Selective Focus: Shaun Chosa’s Wheat-paste Project at AICHO

Shaun Chosa's art on the wall

Shaun Chosa created a group of images to be wheat pasted on the wall at AICHO — seen here with some of the folks who helped make it happen.

The American Indian Community Housing Organization, which has become a force for enabling Native voices in Duluth and bringing radiance to the city, worked with In Progress, a multi-media arts organization in St. Paul, to create this installation of Shaun Chosa’s strong images on the walls of AICHO’s headquarters, 202 W. Second St.

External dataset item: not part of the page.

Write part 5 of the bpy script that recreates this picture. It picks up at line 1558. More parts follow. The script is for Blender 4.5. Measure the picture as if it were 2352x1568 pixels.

In Progress has been working for years to enable artists to do wheat-glue art postering. Ivy Vainio, who took all the photos in this post, said AICHO has contracted with In Progress “to help teach us how to do this application so that we could share Indigenous artwork 24/7 with our community. Michelle LeBeau came up with the concept for the outside of the Dr. Robert Powless Cultural Center building. We plan to continue to do this with other AICHO artists.”

Wheat-glue posters are a time-honored method of bringing art to the streets: Chinese “big-character posters” and German anti-Nazi posters were also done with large prints and wheat glue; during the 1960s and 1970s wheat-paste posters were also popular guerrilla artforms.

the kits for pasting

The kits for pasting: bin, brushes, rollers.

wheat paste

The paste!

Applying the poster to the wall

Applying the poster to the wall.

Rainbow Warrior

Rainbow Warrior.

Finished work

Finished work.

Shaun Chosa’s descriptions of the works

Survivor II: This painting was painted and it’s about the MMIWG issue that is plaguing our people. That is the obvious theme. The red hand print, a warhorse decoration that has been swapped in to symbolize the issue. I stopped at some point wanting to keep the image more accessible. The white spots on the dress are usually shells or caribou teeth. Here I imagined them as skulls originally and metaphorically still do … each skull, a life lost or missing. Skulls are metaphorical devices, not evil, just representative of death, and both mortality/immortality. The woman has streaks of grey in her hair, she has faced stress, has the wisdom of years and carries with her the memory of those missing, enslaved, killed, and lost. She is a survivor.

Brings the Storm: A portrait reinterpreted with color. The orange birds are iconic symbols in my work, it’s part of my lexicon, I suppose. Symbols, coded language. They represent the birds fleeing before the coming storm, and in that storm often come the Thunderbeings.

Water Protector: Painted after photograph of Autumn Peltier, Ojibwe water activist, spokesperson for the people and environment. A role model. One of our people across the border to the north.

Rainbow Warrior: Painted after a sepia-tone Curtis photo. I love these works but I reinterpret with more color. The title is a play on words and also the name of an ocean-going boat that fights for sea life. My titles are littered with allusions and direct references or stereotypes.